Committee passes war-funding bill, sets withdrawal deadline

A House panel Thursday voted to continue funding the war in Iraq but set a deadline of next year for withdrawing U.S. troops from the four-year-old conflict.

“We are trying to deliver a message to the politicians in Iraq that we are not going to sit around forever watching them dither … while our troops die,” House Appropriations Committee Chairman David Obey, D-Wis., said before the largely party-line vote in his committee.

The 38-28 vote approved more than $100 billion in additional spending for the war and set a Sept. 1, 2008, deadline for pulling troops out of Iraq. Congress also stuffed more than $20 billion in domestic “pork” spending into the “emergency” war-funding bill.

Rep. Barbara Lee, D-Calif., the lone Democrat to vote against the bill, argued that voters last November “sent a mandate to us to bring home our men and women before the end of the year.” No Republicans on the panel supported the plan because they consider the deadline arbitrary and said it signals weakness to the enemy.

Rep. Bill Young, a FloridaRepublican who sits on the committee, said he, too, wants to bring the troops home, but “we can’t afford to turn over Iraq to al-Qaida.”

Rep. John Boehner, the GOP leader from Ohio, said Republicans will “oppose these efforts to hamstring our generals and our troops on the ground in their effort and in their mission of succeeding in Iraq.”

Outside the committee chamber, anti-war protesters who helped surge Democrats into power in the November elections pleaded for party leaders not to continue funding the war.

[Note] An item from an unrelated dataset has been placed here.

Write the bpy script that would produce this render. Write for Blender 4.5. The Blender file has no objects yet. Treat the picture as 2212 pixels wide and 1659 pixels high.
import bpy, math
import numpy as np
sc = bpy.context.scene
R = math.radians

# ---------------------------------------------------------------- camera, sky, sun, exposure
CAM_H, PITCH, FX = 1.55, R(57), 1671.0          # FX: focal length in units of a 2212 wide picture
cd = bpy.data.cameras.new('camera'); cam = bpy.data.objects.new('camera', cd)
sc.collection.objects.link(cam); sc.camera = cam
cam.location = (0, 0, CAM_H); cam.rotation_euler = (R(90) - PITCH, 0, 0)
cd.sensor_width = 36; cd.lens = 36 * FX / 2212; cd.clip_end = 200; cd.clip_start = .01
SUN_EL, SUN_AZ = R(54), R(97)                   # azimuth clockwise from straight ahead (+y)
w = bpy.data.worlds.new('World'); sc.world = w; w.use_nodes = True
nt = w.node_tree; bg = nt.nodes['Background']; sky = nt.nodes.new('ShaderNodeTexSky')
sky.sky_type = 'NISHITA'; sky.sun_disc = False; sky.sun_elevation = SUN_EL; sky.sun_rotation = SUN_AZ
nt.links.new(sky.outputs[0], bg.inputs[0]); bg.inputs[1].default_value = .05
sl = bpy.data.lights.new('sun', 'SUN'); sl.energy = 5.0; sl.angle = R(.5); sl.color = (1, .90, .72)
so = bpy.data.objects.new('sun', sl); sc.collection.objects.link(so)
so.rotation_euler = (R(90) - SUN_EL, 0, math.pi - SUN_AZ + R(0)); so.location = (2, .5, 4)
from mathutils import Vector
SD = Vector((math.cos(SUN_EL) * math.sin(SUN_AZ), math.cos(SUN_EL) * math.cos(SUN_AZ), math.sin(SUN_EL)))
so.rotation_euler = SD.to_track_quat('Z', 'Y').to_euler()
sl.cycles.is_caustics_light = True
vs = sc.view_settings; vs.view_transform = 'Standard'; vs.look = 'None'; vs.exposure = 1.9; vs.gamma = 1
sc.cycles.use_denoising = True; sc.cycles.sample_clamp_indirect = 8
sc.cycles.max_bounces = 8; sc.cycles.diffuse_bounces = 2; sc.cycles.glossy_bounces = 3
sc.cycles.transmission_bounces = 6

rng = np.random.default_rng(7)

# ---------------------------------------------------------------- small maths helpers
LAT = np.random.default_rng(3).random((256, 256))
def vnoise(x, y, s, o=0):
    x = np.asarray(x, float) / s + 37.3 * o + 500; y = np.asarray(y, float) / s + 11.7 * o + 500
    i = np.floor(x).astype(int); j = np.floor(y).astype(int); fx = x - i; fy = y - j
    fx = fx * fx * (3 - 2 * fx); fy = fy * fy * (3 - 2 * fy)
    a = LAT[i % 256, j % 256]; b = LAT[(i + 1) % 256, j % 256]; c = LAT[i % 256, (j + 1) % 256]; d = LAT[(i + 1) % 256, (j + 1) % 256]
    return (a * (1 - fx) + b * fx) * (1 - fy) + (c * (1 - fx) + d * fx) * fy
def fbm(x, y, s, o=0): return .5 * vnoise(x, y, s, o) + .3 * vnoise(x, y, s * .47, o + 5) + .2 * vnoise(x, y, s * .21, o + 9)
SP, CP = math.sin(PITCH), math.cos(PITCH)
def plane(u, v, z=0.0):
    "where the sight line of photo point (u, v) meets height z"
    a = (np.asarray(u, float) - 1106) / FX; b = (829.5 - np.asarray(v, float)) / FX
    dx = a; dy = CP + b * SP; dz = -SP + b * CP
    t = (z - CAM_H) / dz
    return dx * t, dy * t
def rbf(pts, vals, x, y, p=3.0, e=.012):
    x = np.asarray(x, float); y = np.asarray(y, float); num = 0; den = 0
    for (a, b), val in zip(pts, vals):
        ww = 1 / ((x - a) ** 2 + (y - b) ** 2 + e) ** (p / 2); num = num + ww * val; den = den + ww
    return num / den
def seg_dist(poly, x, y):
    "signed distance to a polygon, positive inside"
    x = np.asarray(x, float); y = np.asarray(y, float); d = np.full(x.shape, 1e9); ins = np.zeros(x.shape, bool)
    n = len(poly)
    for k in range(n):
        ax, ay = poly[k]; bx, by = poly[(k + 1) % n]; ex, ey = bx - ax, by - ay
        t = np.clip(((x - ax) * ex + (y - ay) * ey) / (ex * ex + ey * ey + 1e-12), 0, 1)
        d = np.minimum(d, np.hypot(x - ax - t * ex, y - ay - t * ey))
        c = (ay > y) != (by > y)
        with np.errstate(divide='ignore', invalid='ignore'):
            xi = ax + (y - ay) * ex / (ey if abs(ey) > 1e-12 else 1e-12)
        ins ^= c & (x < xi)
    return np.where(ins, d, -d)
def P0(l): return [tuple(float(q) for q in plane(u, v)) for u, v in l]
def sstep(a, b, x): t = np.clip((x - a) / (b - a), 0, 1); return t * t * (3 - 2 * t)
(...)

“If you fund it, you own it,” said protester Liz Hourican, a Phoenix, Ariz., resident. “If you continue this war, blood will be on your hands.”

Hourican and a group of other women from all over the United States pushed grocery carts along the sidewalk outside the Rayburn House Office Building with banners that said, “Don’t Buy Bush’s War” in blood-red ink.

Also included in the “emergency” war-spending proposal were plenty of unrelated goodies for lawmakers’ home districts. There was $74 million for peanut storage in Georgia, $25 million for spinach growers in California and $100 million for citrus growers in Florida.

“A lot of members around here see this as a big green light — this emergency supplemental spending bill — for all kinds of unrelated spending,” Boehner said. “This shouldn’t be a Christmas tree, and we shouldn’t expect to pass these unrelated issues on the backs of our soldiers.”

The committee rejected several amendments offered by Rep. Mark Kirk, R-Ill., to strip out nonessential spending. The only non-war spending cut from the bill Thursday was $16 million for new office space for lawmakers, stripped out at the request of Rep. John Murtha, D-Pa.